Your instructions =
Copy out exactly the lines from the one holding "Reconstruct this image" through the one holding "R_ = math.radians", ends included; omit images.

::::::::

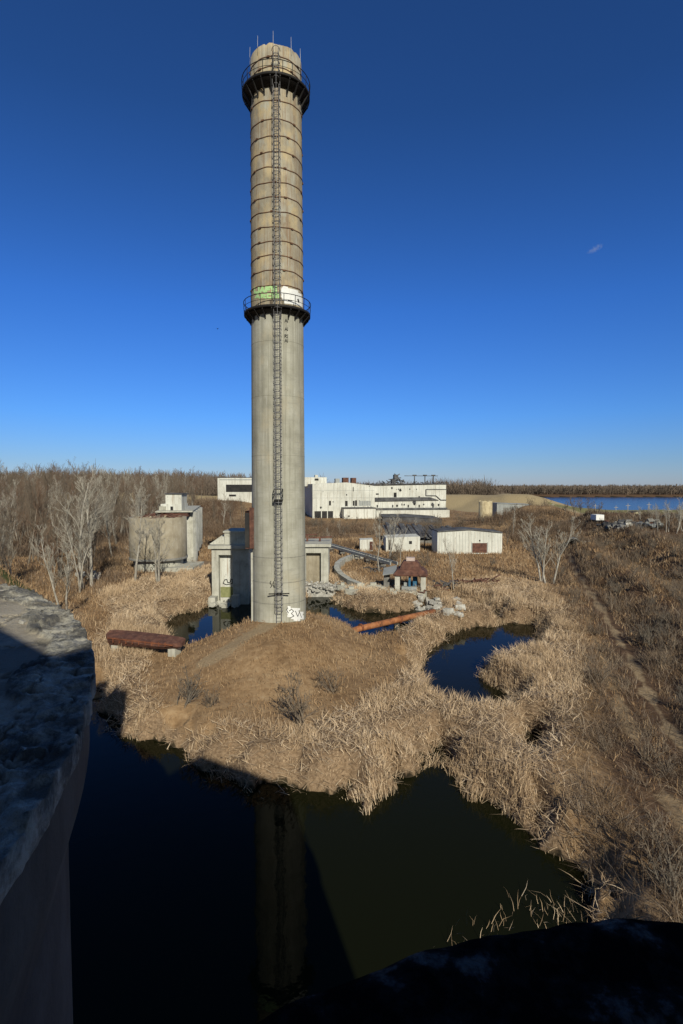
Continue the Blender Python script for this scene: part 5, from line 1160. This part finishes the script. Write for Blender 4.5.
for k in range(110):
    while True:
        Y = rn.uniform(16, 130); px = rn.uniform(560, 700); X = (px-341.5)/F*Y
        if X - np.interp(Y, [10,21.5,29,38,51,66,80,400], [9.5,10.5,12.2,16.8,22.9,27.3,31,110]) > 1 and line_d(X, Y, TRACK) > 1.6: break
    put_shrub(0, 0, 0, 'leafless shrub among the brush on the right bank', 'shrubs on the right bank', q=Vector((X, Y, gz(X, Y))), hm=rn.uniform(.9, 2.2))
# reeds catching light beside the near silo
for k in range(90):
    while True:
        px = rn.uniform(205, 560); Yv = rn.uniform(95, 225); X = (px-341.5)/F*Yv
        if poly_sd(X, Yv, REED_POLY) > 1 and not (105 < Yv < 155 and 0 < X < 42): break
    put_shrub(0, 0, 0, 'leafless bush on the rough waste ground before the far buildings', 'bushes on the waste ground', q=Vector((X, Yv, gz(X, Yv))), hm=rn.uniform(1.4, 3.6))
BX = []
for (x, y, n_) in ((505,925,25),(532,910,30),(552,930,20),(566,916,35),(592,925,45),(478,944,18),(452,952,12),(612,905,60)):
    q = at(x, y, 0); k = RNG.normal(0, .5, (n_, 2)); BX.append(np.stack([q.x+k[:, 0], q.y+k[:, 1], np.full(n_, -.05)], 1))
BX = np.concatenate(BX); tag(strokes('reeds', BX, dirs(len(BX), .8), RNG.uniform(.25, .85, len(BX)), RNG.uniform(.010, .02, len(BX)), M['reed'], .4), 'sparse broken reeds standing in the dark water by the near silo', 'reeds', kind='stuff')
# wisp of cloud
def cloud():
    m = bpy.data.materials.new('cloud'); m.use_nodes = True; nt = m.node_tree; nt.nodes.remove(nt.nodes['Principled BSDF']); out = nt.nodes['Material Output']
    v = nt.nodes.new('ShaderNodeVolumePrincipled'); v.inputs['Color'].default_value = (1,1,1,1)
    tc = nt.nodes.new('ShaderNodeTexCoord'); n = nt.nodes.new('ShaderNodeTexNoise'); n.inputs['Scale'].default_value = .035; n.inputs['Detail'].default_value = 5
    gr_ = nt.nodes.new('ShaderNodeTexGradient'); gr_.gradient_type = 'SPHERICAL'; mp = nt.nodes.new('ShaderNodeMapping'); mp.inputs['Scale'].default_value = (1/58, 1/58, 1/22)
    nt.links.new(tc.outputs['Object'], mp.inputs[0]); nt.links.new(mp.outputs[0], gr_.inputs[0]); nt.links.new(tc.outputs['Object'], n.inputs['Vector'])
    mr = nt.nodes.new('ShaderNodeMapRange'); mr.inputs['From Min'].default_value = .42; mr.inputs['From Max'].default_value = .7; nt.links.new(n.outputs['Fac'], mr.inputs['Value'])
    mm = nt.nodes.new('ShaderNodeMath'); mm.operation = 'MULTIPLY'; nt.links.new(mr.outputs[0], mm.inputs[0]); nt.links.new(gr_.outputs['Fac'], mm.inputs[1])
    m2 = nt.nodes.new('ShaderNodeMath'); m2.operation = 'MULTIPLY'; nt.links.new(mm.outputs[0], m2.inputs[0]); m2.inputs[1].default_value = .013
    nt.links.new(m2.outputs[0], v.inputs['Density']); nt.links.new(v.outputs[0], out.inputs['Volume'])
    b = MB(); b.lathe([(0,-26),(30,-22),(52,-10),(60,0),(52,10),(30,22),(0,26)], 24, caps=False)
    o = b.build('cloud_wisp', m, None, atY(595, 249, 3600)); o.rotation_euler = (0, R(-20), 0); tag(o, 'tiny wisp of white cloud high in the right of the sky', 'cloud')
cloud()
# bird
p = atY(217.5, 329, 120); b = MB(); b.add([(-.55,0,.12),(-.2,.1,.2),(0,-.3,0),(0,.35,.02),(.2,.1,.2),(.55,0,.1),(0,0,-.08),(-.2,-.1,.16),(.2,-.1,.16)], [(0,7,1),(7,2,3,1),(2,8,4,3),(8,5,4),(2,7,6),(2,6,8),(6,3,4),(6,1,3)])
tag(b.build('bird', M['black_paint'], None, p), 'tiny dark bird flying left of the chimney', 'bird')
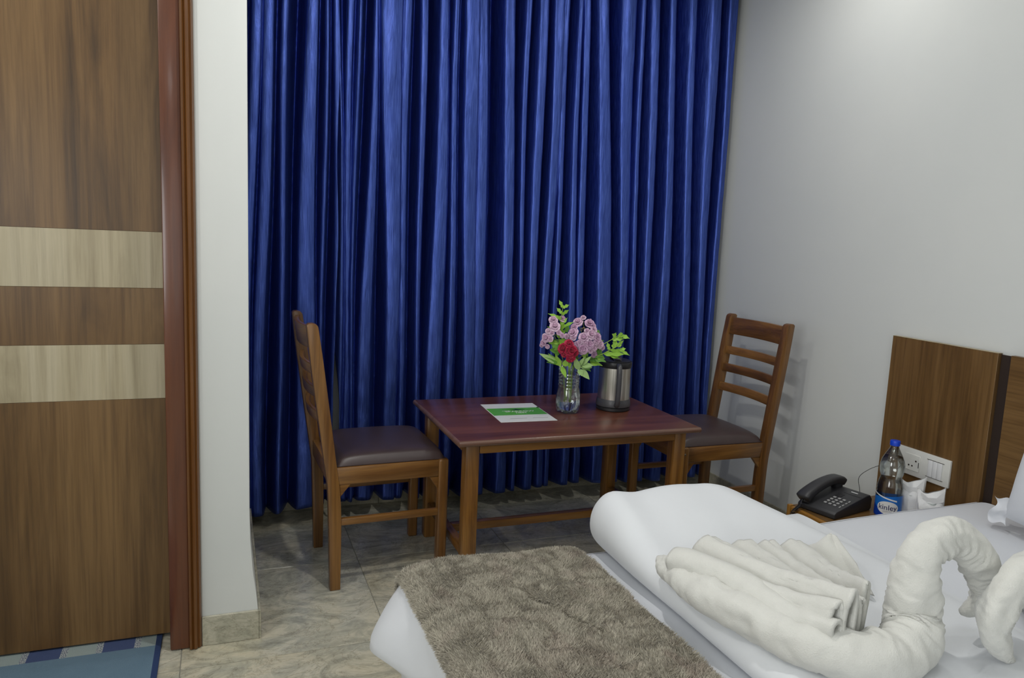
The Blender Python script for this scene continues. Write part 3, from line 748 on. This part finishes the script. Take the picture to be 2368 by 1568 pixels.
SX = -.0095
part('plate', box(SX+.0005, .0, -.1085, .1085, -.049, .049, .002, 2), M['switch'], sw)
sk = part('socket_module', box(SX-.0022, SX+.0004, .010, .075, -.030, .030, .001, 1), M['switch'], sw)
for (dy, dz) in ((.026, .008), (.040, -.012), (.054, -.012)):
    part('socket_hole', xf(lathe([(0.0, 0), (.0032, 0), (.0032, .0008), (0.0, .0008)], 10), Matrix.Translation((SX-.0023, dy, dz)) @ Matrix.Rotation(-PI/2, 4, 'Y')), M['groove'], sk)
part('indicator', box(SX-.0030, SX-.0023, .0125, .0150, -.014, .006), M['black'], sk, False)
for k in range(3): part('rocker', box(SX-.0042, SX+.0004, -.034-.019*k-.009, -.034-.019*k+.009, -.030, .030, .0015, 2), M['switch2'], sw)
part('rocker_frame', cat(box(SX-.0016, SX+.0004, -.086, -.018, .0304, .0316), box(SX-.0016, SX+.0004, -.086, -.018, -.0316, -.0304)), M['groove'], sw, False)

NZ, NX = .330, -.448
ns = thing('nightstand', 'low walnut nightstand with golden wood edges between wall and bed', 'nightstand', (-.24, -1.455, 0))
NY0, NY1 = -1.628, -1.262
wpart('top', box(NX+.016, -.0308, NY0, NY1-.001, NZ-.018, NZ, .001, 1), M['lam_x'], ns)
wpart('front_edge', bevel(box(NX-.004, NX+.0158, NY0, NY1-.014, NZ-.020, NZ+.001), .006, 3), M['gold_y'], ns)
wpart('corner_post', box(NX-.006, NX+.014, NY1-.0138, NY1+.002, 0, NZ+.004, .003, 2), M['gold_z'], ns)
wpart('corner_post', box(NX-.006, NX+.014, NY0-.002, NY0+.012, 0, NZ-.022, .003, 2), M['gold_z'], ns)
wpart('side', box(NX+.0145, -.0308, NY1-.016, NY1-.001, .02, NZ-.0185), M['lam_x'], ns, smooth=False)
wpart('side', box(NX+.0145, -.0308, NY0, NY0+.015, .02, NZ-.0185), M['lam_x'], ns, smooth=False)
wpart('back', box(-.045, -.0308, NY0+.0155, NY1-.0165, .02, NZ-.0185), M['lam_z'], ns, smooth=False)
dr = wpart('drawer', box(NX+.004, NX+.022, NY0+.0125, NY1-.0145, .19, NZ-.026, .001, 1), M['lam_y'], ns)
part('drawer_edge', box(NX+.0015+.24, NX+.004+.24, NY0+.013+1.455, NY1-.015+1.455, NZ-.030, NZ-.0265), M['gold_y'], dr, False)
part('knob', xf(lathe([(0.0, .02), (.009, .019), (.011, .014), (.006, .008), (.006, 0)], 16), Matrix.Translation((NX+.004+.24, .01, .245)) @ Matrix.Rotation(-PI/2, 4, 'Y')), M['screw'], dr)
wpart('lower_shelf', box(NX+.016, -.0458, NY0+.0155, NY1-.0165, .03, .045), M['lam_x'], ns, smooth=False)

# telephone (local x = towards the back of the set, y = across, keypad slopes up to the back)
ph = thing('telephone', 'black corded desk telephone on the nightstand', 'telephone', (-.305, -1.335, NZ+.0005), math.radians(13))
PL, PW = .112, .074
prof = [(-PL, .003), (-PL+.004, 0), (PL-.006, 0), (PL, .006), (PL+.002, .040), (PL-.012, .056), (PL-.03, .057), (-PL+.012, .026), (-PL, .018)]
part('base', bevel(prism(prof, -PW, PW, 'y'), .005, 3, 25), M['phone'], ph, True, 50)
def top_z(x): return .026+(x+PL-.012)*(.057-.026)/(2*PL-.042)
slope = math.atan((.057-.026)/(2*PL-.042))
kp = Matrix.Rotation(-slope, 4, 'Y')
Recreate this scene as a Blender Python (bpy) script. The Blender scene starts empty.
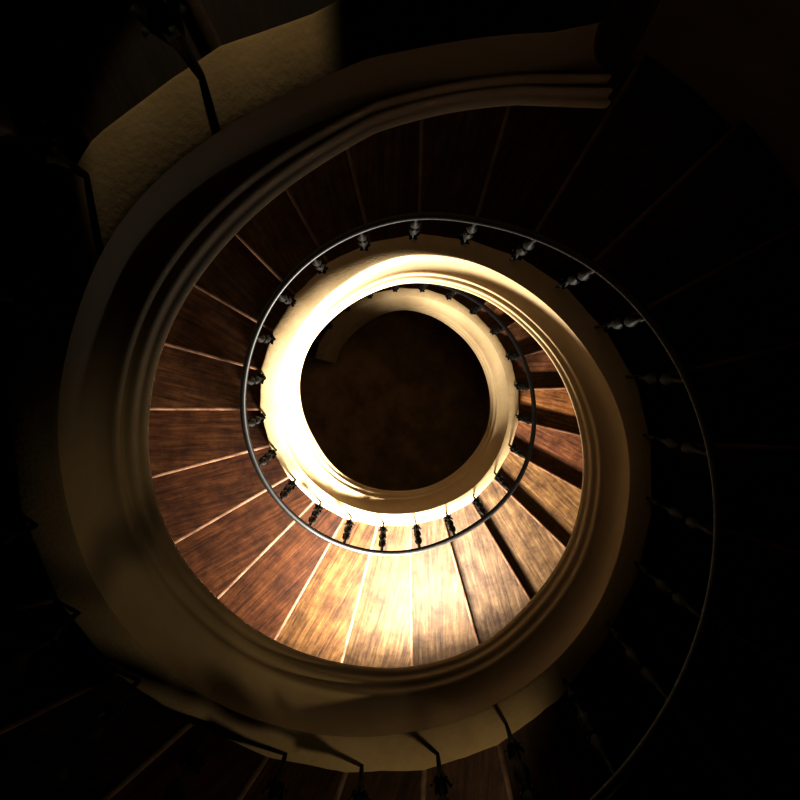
import bpy, bmesh, math, random
from mathutils import Matrix, Vector, noise
random.seed(7)
C = bpy.context.scene.collection
S = 0.95                      # metres per unit of well radius
H = 11.53                     # camera height above the ground floor, in well radii
AX = (0.0, 0.0)               # stair axis
O = (0.22659, -0.53708)       # axis as seen from the camera
D0, SL = 1.58241, 4.482866 / 360.0
TH_FLAT = (1.756 - D0) / SL
TH_TOP, TH_END = -13.25, 793.0
STEP = 15.135
RISE = STEP * SL
TH_R0 = 116.9 - 7 * STEP      # first riser below the landing
WALL_R = 2.86

def depth(t): return 1.756 if t < TH_FLAT else D0 + SL * t
def table(pts, sig):
    xs = [p[0] for p in pts]; ys = [p[1] for p in pts]
    def raw(t):
        if t <= xs[0]: return ys[0]
        if t >= xs[-1]: return ys[-1]
        for i in range(len(xs) - 1):
            if xs[i] <= t <= xs[i + 1]:
                f = (t - xs[i]) / (xs[i + 1] - xs[i] + 1e-9); return ys[i] * (1 - f) + ys[i + 1] * f
    def fn(t):
        a = w = 0.0
        for k in range(-6, 7):
            g = math.exp(-(k / 3.0) ** 2); a += g * raw(t + k * sig / 3.0); w += g
        return a / w
    return fn
RL = table([(-13.2,1.083),(-4,1.057),(4.9,1.043),(11,1.028),(18.2,1.017),(27.2,1.016),(35.6,1.014),(46.5,1.015),(57,1.018),(67.4,1.009),(81.4,1.005),(100,.994),(117,.973),(135,.97),(153.7,.975),(171,1.002),(194.5,1.027),(213.6,1.004),(233.6,1.009),(248,.996),(264,.989),(281.5,.974),(300,.974),(314,.972),(330,.988),(344,.996),(358,1.009),(367,1.015),(383,1.004),(401,1.005),(418,1.019),(436,1.007),(471,.943),(499,.962),(535,.969),(549.6,.985),(570,.996),(589.5,1.006),(606,1.019),(624.5,1.002),(639,.983),(656,.972),(679,.963),(707.5,.992),(722,1.009),(751,.975),(779,.985)], 7)
RU = table([(-13,1.135),(-7,1.113),(-3.3,1.112),(3.6,1.102),(10.7,1.089),(15.5,1.091),(23,1.117),(32,1.143),(40.7,1.171),(48.7,1.183),(57.9,1.174),(70,1.18),(86,1.175),(101,1.183),(146,1.167),(172,1.174),(195.5,1.197),(214,1.212),(228.5,1.208),(249,1.186),(267,1.188),(280,1.175),(289.5,1.156),(301,1.146),(315,1.149),(327,1.156),(342,1.178),(359,1.191),(366,1.199),(387,1.154),(403,1.144),(426,1.15),(438,1.165),(536,1.149),(559.5,1.171),(578,1.205),(596,1.198),(614,1.19),(626,1.18),(700,1.17)], 7)
RC = table([(-13,1.16),(15,1.162),(19,1.175),(30,1.24),(38,1.276),(43,1.293),(123,1.276),(136,1.258),(150.7,1.283),(164,1.304),(180.7,1.35),(195,1.356),(210,1.338),(225,1.312),(244,1.311),(267,1.297),(279.5,1.31),(305,1.288),(322,1.3),(332,1.294),(346,1.298),(359,1.323),(375,1.325),(388,1.333),(398,1.32),(408,1.305),(421,1.302),(438,1.297),(536,1.262),(556.5,1.277),(572,1.3),(584,1.289),(595,1.285),(613,1.293),(627,1.285),(637,1.275),(646,1.28),(659,1.265),(675,1.251),(691,1.265),(706,1.269)], 7)
RR = table([(-13,1.3),(316,1.31),(330,1.292),(347,1.285),(361,1.315),(376,1.312),(391,1.312),(405,1.304),(423,1.284),(436,1.276),(535.6,1.306),(561.5,1.29),(580,1.31),(596,1.322),(610,1.309),(629,1.285)], 9)
RU_raw = RU
def RU(t): return RU_raw(t) * (depth(t) - .345) / (depth(t) - .302)
H2, H3, HR = 0.345, 0.367, 1.256
def P(t, r, z):               # t: turn angle downwards, r, z in well radii (z above the floor)
    a = math.radians(t)
    return Vector((-math.sin(a) * r * S, math.cos(a) * r * S, z * S))

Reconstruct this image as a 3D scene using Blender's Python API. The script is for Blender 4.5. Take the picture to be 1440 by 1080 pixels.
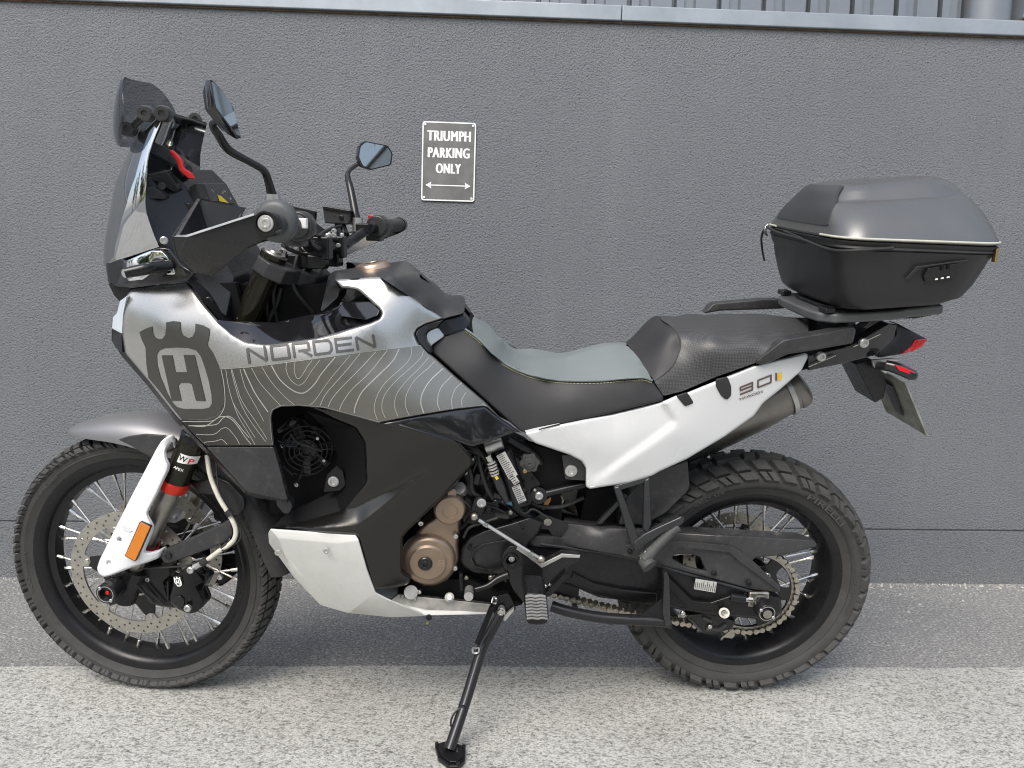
import bpy, bmesh, math, random
import numpy as np
from mathutils import Vector, Matrix, geometry
random.seed(7)
for o in list(bpy.data.objects): bpy.data.objects.remove(o)
S = bpy.context.scene
COL = S.collection
R_ = math.radians

# ------------------------------------------------------------------ camera
FOC, PITCH, YAW, ROLL, CAMH = 1046.3156, .0960265, -.0404444, -.0213956, .9904632
def rx(a): c, s = math.cos(a), math.sin(a); return np.array([[1,0,0],[0,c,-s],[0,s,c]])
def ry(a): c, s = math.cos(a), math.sin(a); return np.array([[c,0,s],[0,1,0],[-s,0,c]])
def rz(a): c, s = math.cos(a), math.sin(a); return np.array([[c,-s,0],[s,c,0],[0,0,1]])
CR = rz(YAW) @ rx(-PITCH) @ ry(ROLL)
cam = bpy.data.cameras.new('camera'); co = bpy.data.objects.new('camera', cam); COL.objects.link(co)
m = Matrix([list(CR[:,0])+[0], list(CR[:,1])+[0], list(CR[:,2])+[0], [0,0,0,1]]).transposed()
mm = Matrix.Identity(4)
for i in range(3):
    mm[i][0] = CR[i][0]; mm[i][1] = CR[i][2]; mm[i][2] = -CR[i][1]
mm[2][3] = CAMH
co.matrix_world = mm
cam.sensor_width = 36.0; cam.lens = FOC/1440*36; cam.clip_start = .05; cam.clip_end = 500
S.camera = co
S.cycles.transparent_max_bounces = 32; S.cycles.use_denoising = True; S.cycles.denoising_prefilter = 'ACCURATE'; S.cycles.use_adaptive_sampling = False; S.cycles.filter_width = 1.1; S.cycles.sample_clamp_indirect = 4
# ------------------------------------------------------------------ sky, sun, exposure
W = bpy.data.worlds.new('World'); S.world = W; W.use_nodes = True
nt = W.node_tree; nt.nodes.clear()
SUN_EL, SUN_AZ = R_(52), R_(205)      # azimuth clockwise from +Y: behind the camera, to its left
sky = nt.nodes.new('ShaderNodeTexSky'); sky.sky_type = 'NISHITA'; sky.sun_disc = False
sky.sun_elevation = SUN_EL; sky.sun_rotation = SUN_AZ; sky.air_density = 1.3; sky.dust_density = 4.0; sky.ozone_density = 1.0
bg = nt.nodes.new('ShaderNodeBackground'); bg.inputs[1].default_value = .11
wo = nt.nodes.new('ShaderNodeOutputWorld')
veil = nt.nodes.new('ShaderNodeBackground'); veil.inputs[0].default_value = (.80,.88,1,1); veil.inputs[1].default_value = .30      # thin high cloud, even all over
ad = nt.nodes.new('ShaderNodeAddShader')
nt.links.new(sky.outputs[0], bg.inputs[0]); nt.links.new(bg.outputs[0], ad.inputs[0]); nt.links.new(veil.outputs[0], ad.inputs[1]); nt.links.new(ad.outputs[0], wo.inputs[0])
sl = bpy.data.lights.new('sun', 'SUN'); sl.energy = 1.75; sl.angle = R_(36); sl.color = (1,.965,.91)
so = bpy.data.objects.new('sun', sl); COL.objects.link(so)
sd = Vector((math.sin(SUN_AZ)*math.cos(SUN_EL), math.cos(SUN_AZ)*math.cos(SUN_EL), math.sin(SUN_EL)))
so.rotation_euler = sd.to_track_quat('Z', 'Y').to_euler(); so.location = sd*20
vs = S.view_settings; vs.view_transform = 'Standard'; vs.look = 'None'; vs.gamma = 1; vs.use_curve_mapping = False
vs.exposure = .58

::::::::

The response =
Reconstruct this image as a 3D scene using Blender's Python API. The script is for Blender 4.5. Take the picture to be 1440 by 1080 pixels.
import bpy, bmesh, math, random
import numpy as np
from mathutils import Vector, Matrix, geometry
random.seed(7)
for o in list(bpy.data.objects): bpy.data.objects.remove(o)
S = bpy.context.scene
COL = S.collection
R_ = math.radians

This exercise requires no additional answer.